*CHALLENGE*
Write the material out again in full, word for word. Do not include the pictures.

-------------------------

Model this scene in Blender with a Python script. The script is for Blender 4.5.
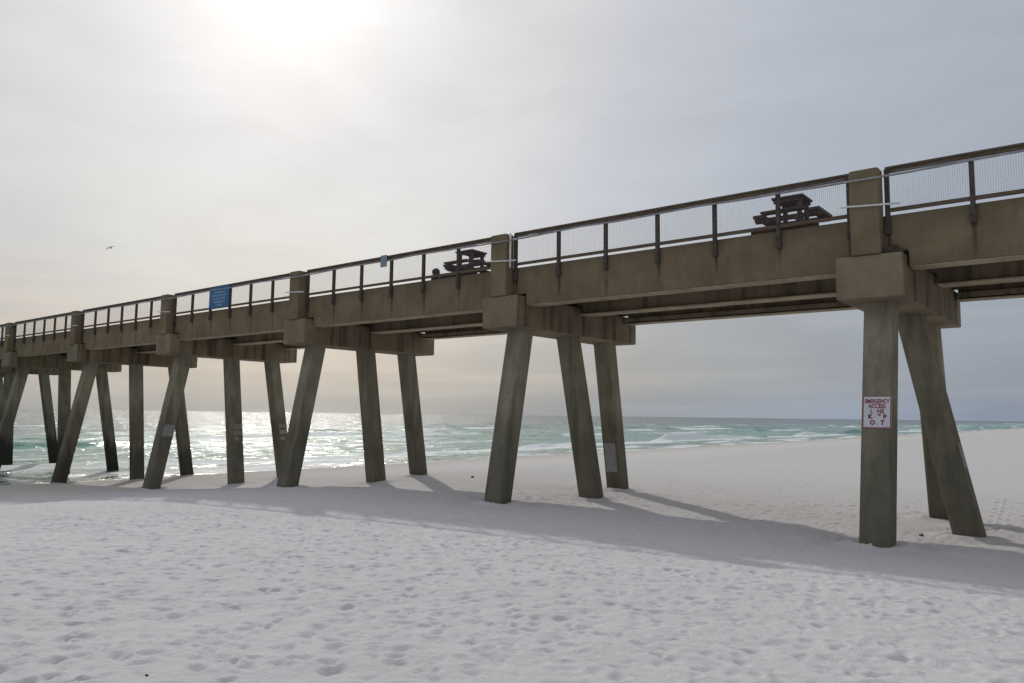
import bpy, bmesh, math, random
import numpy as np
from mathutils import Vector, Matrix
R = math.radians
sc = bpy.context.scene
col = sc.collection
for o in list(bpy.data.objects):
    bpy.data.objects.remove(o)

# ------------------------------------------------------------------ camera
ZO = 5.0                       # the camera's eye is 5 m above the sea; the pier runs along -X, inland is +X
YAW, PITCH, ROLL, FPX = 0.682, 0.0966, 0.0124, 759.0
fw = Vector((-math.cos(PITCH)*math.sin(YAW), math.cos(PITCH)*math.cos(YAW), math.sin(PITCH)))
rt0 = Vector((math.cos(YAW), math.sin(YAW), 0.0))
up0 = rt0.cross(fw)
rt = math.cos(ROLL)*rt0 + math.sin(ROLL)*up0
up = -math.sin(ROLL)*rt0 + math.cos(ROLL)*up0
cam_d = bpy.data.cameras.new('camera')
cam_d.sensor_width = 36.0
cam_d.lens = FPX/1024*36.0
cam_d.clip_start = 0.1
cam_d.clip_end = 120000
cam = bpy.data.objects.new('camera', cam_d)
col.objects.link(cam)
M = Matrix((rt, up, -fw)).transposed().to_4x4()
M.translation = Vector((0, 0, ZO))
cam.matrix_world = M
sc.camera = cam

# ------------------------------------------------------------------ light
sun_dir = Vector((-0.720, 0.470, 0.511)).normalized()      # towards the sun
elev = math.asin(sun_dir.z)
azim = math.atan2(sun_dir.x, sun_dir.y)
sd = bpy.data.lights.new('sun', 'SUN')
sd.energy = 2.4
sd.angle = R(0.9)
sd.color = (1.0, 0.95, 0.87)
sun = bpy.data.objects.new('sun', sd)
sun.rotation_euler = sun_dir.to_track_quat('Z', 'Y').to_euler()
sun.location = (-40, 40, 60)
col.objects.link(sun)

sc.view_settings.view_transform = 'Standard'
sc.view_settings.look = 'None'
sc.view_settings.gamma = 1
sc.view_settings.use_curve_mapping = False
sc.view_settings.exposure = -0.72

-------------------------

*RESULT BELOW*
Model this scene in Blender with a Python script. The script is for Blender 4.5.
import bpy, bmesh, math, random
import numpy as np
from mathutils import Vector, Matrix
R = math.radians
sc = bpy.context.scene
col = sc.collection
for o in list(bpy.data.objects):
    bpy.data.objects.remove(o)

# ------------------------------------------------------------------ camera
ZO = 5.0                       # the camera's eye is 5 m above the sea; the pier runs along -X, inland is +X
YAW, PITCH, ROLL, FPX = 0.682, 0.0966, 0.0124, 759.0
fw = Vector((-math.cos(PITCH)*math.sin(YAW), math.cos(PITCH)*math.cos(YAW), math.sin(PITCH)))
rt0 = Vector((math.cos(YAW), math.sin(YAW), 0.0))
up0 = rt0.cross(fw)
rt = math.cos(ROLL)*rt0 + math.sin(ROLL)*up0
up = -math.sin(ROLL)*rt0 + math.cos(ROLL)*up0
cam_d = bpy.data.cameras.new('camera')
cam_d.sensor_width = 36.0
cam_d.lens = FPX/1024*36.0
cam_d.clip_start = 0.1
cam_d.clip_end = 120000
cam = bpy.data.objects.new('camera', cam_d)
col.objects.link(cam)
M = Matrix((rt, up, -fw)).transposed().to_4x4()
M.translation = Vector((0, 0, ZO))
cam.matrix_world = M
sc.camera = cam

# ------------------------------------------------------------------ light
sun_dir = Vector((-0.720, 0.470, 0.511)).normalized()      # towards the sun
elev = math.asin(sun_dir.z)
azim = math.atan2(sun_dir.x, sun_dir.y)
sd = bpy.data.lights.new('sun', 'SUN')
sd.energy = 2.4
sd.angle = R(0.9)
sd.color = (1.0, 0.95, 0.87)
sun = bpy.data.objects.new('sun', sd)
sun.rotation_euler = sun_dir.to_track_quat('Z', 'Y').to_euler()
sun.location = (-40, 40, 60)
col.objects.link(sun)

sc.view_settings.view_transform = 'Standard'
sc.view_settings.look = 'None'
sc.view_settings.gamma = 1
sc.view_settings.use_curve_mapping = False
sc.view_settings.exposure = -0.72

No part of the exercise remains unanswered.